For today's moon
Gerbli ob, the slow disappearance of handwriting, a dying earth tale, a snake's year
Apparently when I write out a shopping list for myself, my handwriting is so abstract that my better half struggles to read it. A few days ago, they’d picked up a shopping list I’d scribbled and offered to do the grocery run given I had an intensive work schedule that day—one of many reasons why they are my better half. (I know, I’m spoiled.)
Sometime in the late afternoon, I heard the front door shut, the same moment I realised I’d forgotten to rewrite the list so that they wouldn’t have to squint at my scrawl.
So, I frantically texted:
Me: Sorry! Didn't have a chance to rewrite it
Them: I had to decipher “gerbli ob” as “garlic oil”. Otherwise all good
Perhaps gerbli ob could be an alien ingredient that one dribbles across whatever passes for an intergalactic salad, or served stirred through small nodules extruded from fine flour—ground from a grass growing abundantly on some planet’s moon.
I should do this more often: use my own bad handwriting (and my tolerant better half’s inability to read it) to generate elements to embellish my world-building. The result might be even more random than anything an AI could give me.

In a recent an extract from her book The Extinction of Experience: Reclaiming Our Humanity in a Digital World, Christine Rosen examines what it could mean if we should lose our ability to write by hand—how it could impact our cognitive skills, and what it could mean at a sociocultural level:
Our choice of tools and the way we use them facilitate not only habits of hand but also habits of mind. Our embodied experiences shape not only how we learn to do mundane things, but also how we understand the world around us.

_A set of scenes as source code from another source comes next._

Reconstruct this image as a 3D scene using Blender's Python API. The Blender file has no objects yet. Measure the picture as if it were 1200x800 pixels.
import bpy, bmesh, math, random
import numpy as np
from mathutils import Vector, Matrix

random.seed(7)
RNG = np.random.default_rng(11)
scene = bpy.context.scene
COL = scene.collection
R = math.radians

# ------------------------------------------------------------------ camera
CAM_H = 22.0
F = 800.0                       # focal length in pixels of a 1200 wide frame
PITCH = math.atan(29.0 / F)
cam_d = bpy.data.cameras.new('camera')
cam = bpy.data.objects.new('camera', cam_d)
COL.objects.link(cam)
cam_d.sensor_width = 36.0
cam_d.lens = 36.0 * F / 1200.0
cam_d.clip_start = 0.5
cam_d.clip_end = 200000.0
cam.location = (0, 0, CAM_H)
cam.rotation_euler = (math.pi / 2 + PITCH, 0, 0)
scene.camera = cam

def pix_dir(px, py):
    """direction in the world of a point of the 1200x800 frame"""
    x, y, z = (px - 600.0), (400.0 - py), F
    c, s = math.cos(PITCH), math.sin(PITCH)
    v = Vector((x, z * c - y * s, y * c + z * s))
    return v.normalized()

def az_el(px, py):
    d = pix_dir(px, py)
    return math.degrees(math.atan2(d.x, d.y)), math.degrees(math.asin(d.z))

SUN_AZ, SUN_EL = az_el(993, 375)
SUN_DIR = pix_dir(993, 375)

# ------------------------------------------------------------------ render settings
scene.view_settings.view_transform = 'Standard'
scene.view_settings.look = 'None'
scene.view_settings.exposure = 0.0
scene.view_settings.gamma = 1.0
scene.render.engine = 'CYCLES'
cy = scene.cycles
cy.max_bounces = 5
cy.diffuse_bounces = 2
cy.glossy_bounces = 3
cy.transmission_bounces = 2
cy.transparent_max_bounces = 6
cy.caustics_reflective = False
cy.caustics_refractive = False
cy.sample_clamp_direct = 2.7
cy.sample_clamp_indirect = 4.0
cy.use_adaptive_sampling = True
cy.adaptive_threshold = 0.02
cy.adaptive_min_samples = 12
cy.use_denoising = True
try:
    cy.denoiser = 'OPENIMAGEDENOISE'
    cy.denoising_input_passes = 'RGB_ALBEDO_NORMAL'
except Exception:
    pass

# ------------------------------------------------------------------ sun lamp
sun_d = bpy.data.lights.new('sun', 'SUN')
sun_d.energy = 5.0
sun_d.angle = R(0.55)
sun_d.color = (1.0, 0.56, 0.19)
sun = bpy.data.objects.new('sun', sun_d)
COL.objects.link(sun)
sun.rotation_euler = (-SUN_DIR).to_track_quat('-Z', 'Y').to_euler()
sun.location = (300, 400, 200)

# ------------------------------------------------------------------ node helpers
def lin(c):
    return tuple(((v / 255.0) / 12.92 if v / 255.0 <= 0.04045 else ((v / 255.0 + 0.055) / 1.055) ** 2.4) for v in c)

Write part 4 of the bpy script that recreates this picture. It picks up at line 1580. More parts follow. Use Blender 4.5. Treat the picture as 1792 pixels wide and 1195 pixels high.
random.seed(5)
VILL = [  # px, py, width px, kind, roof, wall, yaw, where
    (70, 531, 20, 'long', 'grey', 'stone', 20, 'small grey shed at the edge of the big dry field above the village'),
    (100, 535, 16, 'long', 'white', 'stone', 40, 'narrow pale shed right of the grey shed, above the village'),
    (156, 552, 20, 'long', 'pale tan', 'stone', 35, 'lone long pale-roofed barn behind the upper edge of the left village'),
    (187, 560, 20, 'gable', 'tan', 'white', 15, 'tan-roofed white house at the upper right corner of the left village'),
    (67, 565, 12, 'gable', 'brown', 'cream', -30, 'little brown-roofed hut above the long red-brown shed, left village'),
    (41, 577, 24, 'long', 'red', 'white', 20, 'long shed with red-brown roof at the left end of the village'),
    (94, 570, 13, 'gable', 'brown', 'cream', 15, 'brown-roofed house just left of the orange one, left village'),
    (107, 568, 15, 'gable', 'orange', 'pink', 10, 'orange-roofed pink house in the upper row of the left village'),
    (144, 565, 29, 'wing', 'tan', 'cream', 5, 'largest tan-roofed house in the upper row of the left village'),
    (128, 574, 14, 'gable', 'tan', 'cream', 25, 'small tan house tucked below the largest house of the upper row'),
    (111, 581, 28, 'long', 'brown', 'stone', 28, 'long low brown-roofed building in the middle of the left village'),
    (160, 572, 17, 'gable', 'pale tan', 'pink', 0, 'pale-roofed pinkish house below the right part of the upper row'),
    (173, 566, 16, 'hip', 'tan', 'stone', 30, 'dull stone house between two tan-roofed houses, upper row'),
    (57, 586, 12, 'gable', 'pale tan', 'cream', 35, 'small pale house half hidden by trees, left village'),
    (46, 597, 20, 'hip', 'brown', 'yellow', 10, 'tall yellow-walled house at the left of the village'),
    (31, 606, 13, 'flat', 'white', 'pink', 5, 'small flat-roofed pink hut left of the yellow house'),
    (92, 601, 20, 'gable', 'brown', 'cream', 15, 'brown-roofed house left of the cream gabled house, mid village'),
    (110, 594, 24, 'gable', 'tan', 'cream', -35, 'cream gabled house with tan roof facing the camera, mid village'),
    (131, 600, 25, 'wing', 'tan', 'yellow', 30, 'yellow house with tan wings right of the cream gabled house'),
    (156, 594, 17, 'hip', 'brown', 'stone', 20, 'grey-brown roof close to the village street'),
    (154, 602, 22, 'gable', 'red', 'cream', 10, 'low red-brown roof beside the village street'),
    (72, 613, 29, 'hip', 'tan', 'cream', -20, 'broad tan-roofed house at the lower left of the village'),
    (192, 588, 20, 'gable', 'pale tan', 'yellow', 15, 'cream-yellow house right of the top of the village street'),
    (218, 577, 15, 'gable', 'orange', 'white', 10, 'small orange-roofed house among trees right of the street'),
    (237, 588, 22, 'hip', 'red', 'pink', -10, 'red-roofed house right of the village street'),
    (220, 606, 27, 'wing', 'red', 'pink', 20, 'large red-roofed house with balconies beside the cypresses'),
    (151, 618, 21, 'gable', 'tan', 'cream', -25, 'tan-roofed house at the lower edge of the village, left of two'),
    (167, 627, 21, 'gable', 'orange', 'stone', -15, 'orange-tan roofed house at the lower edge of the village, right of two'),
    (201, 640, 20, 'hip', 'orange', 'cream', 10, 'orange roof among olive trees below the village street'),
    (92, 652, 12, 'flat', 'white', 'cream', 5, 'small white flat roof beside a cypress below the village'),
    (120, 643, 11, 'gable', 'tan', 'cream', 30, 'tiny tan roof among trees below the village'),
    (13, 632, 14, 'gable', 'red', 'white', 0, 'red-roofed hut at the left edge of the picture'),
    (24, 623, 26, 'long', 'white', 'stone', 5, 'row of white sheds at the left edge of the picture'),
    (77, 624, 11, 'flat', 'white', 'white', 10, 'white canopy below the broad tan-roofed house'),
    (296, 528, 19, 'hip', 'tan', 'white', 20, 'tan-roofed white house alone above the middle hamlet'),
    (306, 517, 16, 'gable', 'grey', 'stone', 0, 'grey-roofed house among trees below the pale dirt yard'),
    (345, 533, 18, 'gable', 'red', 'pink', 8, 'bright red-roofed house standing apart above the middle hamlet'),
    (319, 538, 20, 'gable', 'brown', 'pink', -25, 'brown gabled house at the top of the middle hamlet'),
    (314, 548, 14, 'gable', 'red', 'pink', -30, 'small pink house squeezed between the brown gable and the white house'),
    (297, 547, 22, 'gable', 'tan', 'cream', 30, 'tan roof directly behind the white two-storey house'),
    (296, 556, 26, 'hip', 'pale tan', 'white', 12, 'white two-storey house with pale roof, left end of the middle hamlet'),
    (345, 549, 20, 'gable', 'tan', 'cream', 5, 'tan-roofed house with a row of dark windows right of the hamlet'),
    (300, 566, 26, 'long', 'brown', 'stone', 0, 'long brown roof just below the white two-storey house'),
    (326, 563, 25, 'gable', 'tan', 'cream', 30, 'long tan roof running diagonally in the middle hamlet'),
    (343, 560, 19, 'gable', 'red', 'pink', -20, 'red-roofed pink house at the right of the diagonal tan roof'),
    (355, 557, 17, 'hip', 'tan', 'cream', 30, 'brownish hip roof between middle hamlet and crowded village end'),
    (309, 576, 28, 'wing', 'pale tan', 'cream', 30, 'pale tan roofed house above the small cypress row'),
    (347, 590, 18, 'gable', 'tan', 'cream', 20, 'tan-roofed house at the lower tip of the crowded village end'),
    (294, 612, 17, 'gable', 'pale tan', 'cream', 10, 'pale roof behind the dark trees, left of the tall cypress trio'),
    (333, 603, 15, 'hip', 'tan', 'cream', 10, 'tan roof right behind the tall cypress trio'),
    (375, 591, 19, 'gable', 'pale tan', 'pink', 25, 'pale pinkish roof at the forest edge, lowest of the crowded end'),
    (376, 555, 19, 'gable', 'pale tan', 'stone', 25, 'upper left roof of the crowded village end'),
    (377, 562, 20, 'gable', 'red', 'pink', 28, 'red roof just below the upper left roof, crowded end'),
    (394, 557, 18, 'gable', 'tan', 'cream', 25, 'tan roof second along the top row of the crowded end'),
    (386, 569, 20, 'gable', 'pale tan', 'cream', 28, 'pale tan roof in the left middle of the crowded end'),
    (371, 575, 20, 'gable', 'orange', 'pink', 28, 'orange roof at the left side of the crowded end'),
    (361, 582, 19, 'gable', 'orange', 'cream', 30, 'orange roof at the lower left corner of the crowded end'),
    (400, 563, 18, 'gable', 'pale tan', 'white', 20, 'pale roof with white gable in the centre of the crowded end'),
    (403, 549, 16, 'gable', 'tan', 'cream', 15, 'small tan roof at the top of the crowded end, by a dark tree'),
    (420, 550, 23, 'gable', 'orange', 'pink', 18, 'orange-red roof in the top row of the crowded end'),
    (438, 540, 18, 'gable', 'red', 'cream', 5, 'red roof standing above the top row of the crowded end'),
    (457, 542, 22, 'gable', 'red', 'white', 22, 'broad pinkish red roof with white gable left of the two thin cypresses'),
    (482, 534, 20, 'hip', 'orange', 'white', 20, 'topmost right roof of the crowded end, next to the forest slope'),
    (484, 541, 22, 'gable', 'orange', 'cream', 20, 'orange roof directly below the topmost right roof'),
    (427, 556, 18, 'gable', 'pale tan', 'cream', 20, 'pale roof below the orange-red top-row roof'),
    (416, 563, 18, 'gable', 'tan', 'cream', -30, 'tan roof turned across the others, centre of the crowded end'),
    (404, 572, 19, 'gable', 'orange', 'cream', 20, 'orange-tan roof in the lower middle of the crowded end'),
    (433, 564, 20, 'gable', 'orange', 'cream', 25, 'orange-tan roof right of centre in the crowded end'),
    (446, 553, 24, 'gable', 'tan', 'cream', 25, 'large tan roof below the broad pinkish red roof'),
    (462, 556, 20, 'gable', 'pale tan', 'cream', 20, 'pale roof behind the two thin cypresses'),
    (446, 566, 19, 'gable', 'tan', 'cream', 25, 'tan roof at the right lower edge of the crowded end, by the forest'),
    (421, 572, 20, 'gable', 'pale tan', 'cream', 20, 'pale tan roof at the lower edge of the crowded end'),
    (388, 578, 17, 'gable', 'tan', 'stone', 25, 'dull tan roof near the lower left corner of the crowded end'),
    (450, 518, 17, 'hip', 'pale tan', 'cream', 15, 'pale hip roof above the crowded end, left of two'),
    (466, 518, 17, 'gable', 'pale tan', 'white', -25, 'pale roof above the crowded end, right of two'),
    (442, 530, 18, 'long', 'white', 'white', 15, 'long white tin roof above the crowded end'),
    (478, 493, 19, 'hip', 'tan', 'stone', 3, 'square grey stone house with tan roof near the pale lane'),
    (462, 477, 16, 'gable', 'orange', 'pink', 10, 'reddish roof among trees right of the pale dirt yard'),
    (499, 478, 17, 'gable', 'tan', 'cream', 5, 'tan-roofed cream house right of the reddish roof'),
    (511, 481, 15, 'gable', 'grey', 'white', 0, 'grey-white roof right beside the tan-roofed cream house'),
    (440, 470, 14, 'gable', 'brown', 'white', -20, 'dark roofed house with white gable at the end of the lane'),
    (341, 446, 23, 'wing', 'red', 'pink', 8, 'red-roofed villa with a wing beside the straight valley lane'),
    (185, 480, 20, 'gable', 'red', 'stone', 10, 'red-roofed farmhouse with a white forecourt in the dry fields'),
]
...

She takes us down a winding journey, dwelling on reasons we do things by hand and crave for handmade things, then leaves us with an ambiguous hope:
Yet the quiet disappearance of handwriting from our lives shows how the extinction of certain experiences happens: experiences recede gradually, not through some top-down edict or bottom-up populist campaign. And we rationalise their obsolescence not as a loss but as another mark of progress and improvement. A skill fades, and with it a human experience that spans millennia.
[…]
There is no reason to assume the triumph of the keyboard and touchscreen over pen and paper is inevitable, or that software spells the end of drawing by hand, or that the encroachment of technology in the classroom need force out more traditional embodied forms of learning. We can achieve some form of coexistence, even if it is likely to be an uneasy rather than a peaceful one.
Ironically, I’ve actually written more by hand in the past year than I’ve had in perhaps the whole of the previous decade, having managed to keep up my habit of writing morning pages for more than twelve consecutive months.
But when I compare the prose I’d written using a keyboard against prose I’d written by hand (then edited into a digital document afterward), I much prefer the results of the slower, more considered process. These days I’ve reached a kind of compromise; when drafting a short story, I always start sketching ideas and test the tone of a story longhand—until the words flow too fast and I have to open up the laptop to keep going.
Despite what my better half might think, my handwriting has actually improved. It may just not be so apparent for words like “gerbli ob”.
I’m unbelievably thrilled that my first short story acceptance of the year is for Our Dust Earth, an anthology that will accompany a mini table-top role playing game (TTPRG) by Todd Sanders, which won the Boardgame Geek 24-hour RPG contest in 2012. This volume is set in the far-future world, where three last human races—the Sophonts (genpure without the touch of machine), the Eidolon (autonomous, post-singularity machinekind), and the Biomeka (who are neither one nor the other)—eke out their daily lives upon a dying earth under a red sun, scavenging ruins for Pasttech and energy sources to sustain themselves.
With so many possibilities to explore in such a rich world, I spent weeks pondering what I might write. My (eventual) story, For Tomorrow’s Moon, is about love, language and the seeds of rebellion. Spoiler: my protagonist wrote by hand with a pen and ink—on paper. I’d like to think that even in the far future, despite how we might evolve our ways of communicating with one another, we would still take pleasure in reading and writing the ancient way.
Air and Nothingness Press produces beautiful books and only limited numbers of physical copies. They are also one of the kindest small presses I’ve had the fortune to work with. If all this appeals to you, please back the Kickstarter to get your copy!
Rabbit holes!
The user experience design of LEGO interface panels. How does one get a job designing these?!
This whole post might have begun because I came across this article on using the Spencerian method for improving handwriting some weeks (months?) ago. Somehow, I ended up backwards in time through copperplate scripts (not the font), then the English Round Hand, tracing handwriting styles all the way to rustic capitals. Calligraphy as an art form is still alive and well; there may be hope for me yet. Though, of course, the irony: none of the words in this post had been written by hand…
May the New Lunar Year of the Wood Snake bless you with creativity and positive transformation—and may no one misread your handwriting.
Congratulations on the publication! I tried to preorder but it doesn't yet list you as one of the authors in the anthology. Should I do it anyway?